Why are those two markets then important? For once, Germany is one of the biggest power markets in Europe, what happens here influences everyone around. The same basically goes for California in the west part of the US, being interconnected with the surrounding states, importing some hours up to 50% of its consumption, with that having effects on power markets all the way up to Washington state. Secondly, their transitions are followed, and by some worshiped, when not really scoring that high on any of the Trilemma parameters.
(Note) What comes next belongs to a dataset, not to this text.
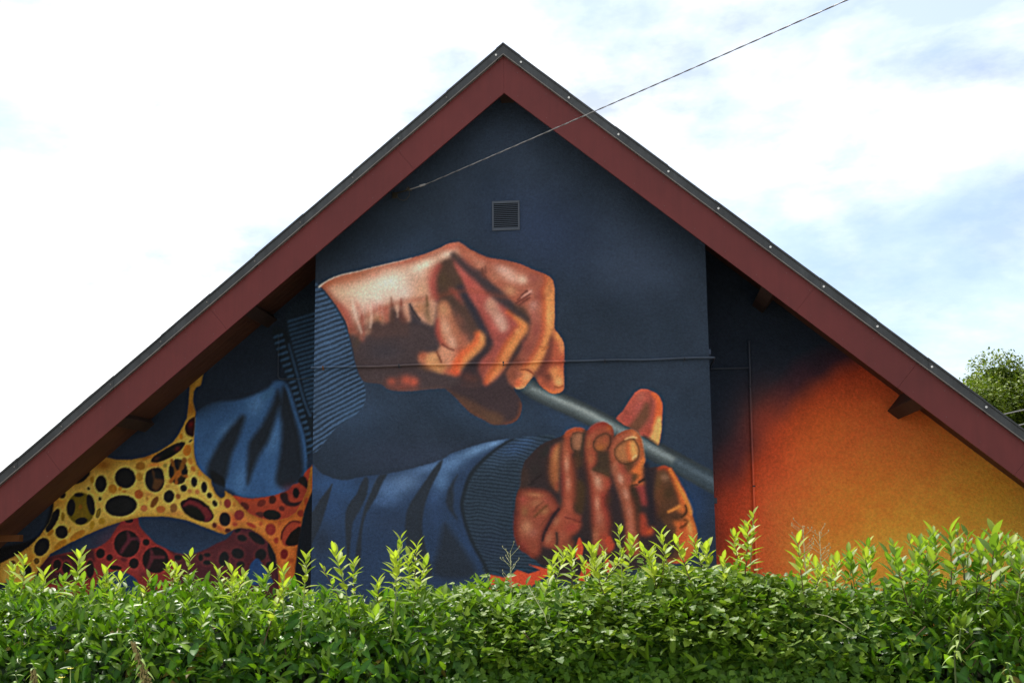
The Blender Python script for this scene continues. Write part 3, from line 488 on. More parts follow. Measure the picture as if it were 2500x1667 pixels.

After what happened in California in August 2020, and looking towards Germany closing of baseload nuclear, lignite and coal in the years to come, you could on the contrary question if they might not actually jeopardize their own, and others Security of Supply going forward. For Germany, and Europe, maybe even jeopardizing the continents longer term competitiveness vs Asia, if not taking a technology neutral approach in for example the Taxonomy to be decided on shortly.
Since the Power Year 2020 just closed, it could be interesting to sum up their performances this far, how they score on the two measured Trilemma parameters, as well as comparing some earlier modelling on what System costs would occur going towards ever increasing volumes of Renewable Energy. A 2016 report from Brick & Thernstrom will be the starting point there.
“CLOSING THE GERMAN 2020 EEG BOOKS”
A few bullets on outcome for Germany’s EEG 2020.
· Renewable Energy share ends up at 46%, up from 42% 2019
· Negative priced hour at 300h, up from 211 h 2019, a 42 % increase
· EEG cost should have been revised by 30% from €68/MWh to €90/MWh due to depleted EEG fund but the government settled it with tax money instead.
· Grid expansion cost are going from originally estimated at 20 B€ to 45B€ to 90B€, no end in sight yet
· Lack of 30-60GW of RE as well as Firm backup capacity, as can be seen in the Agora graph below, when planned dispatchable generation capacity is closed.
· Latest RE tenders at €59/MWh for Onshore wind and €51/MWh for Solar, far from the widely spread “best location” prices referenced in media at $20-30/MWh.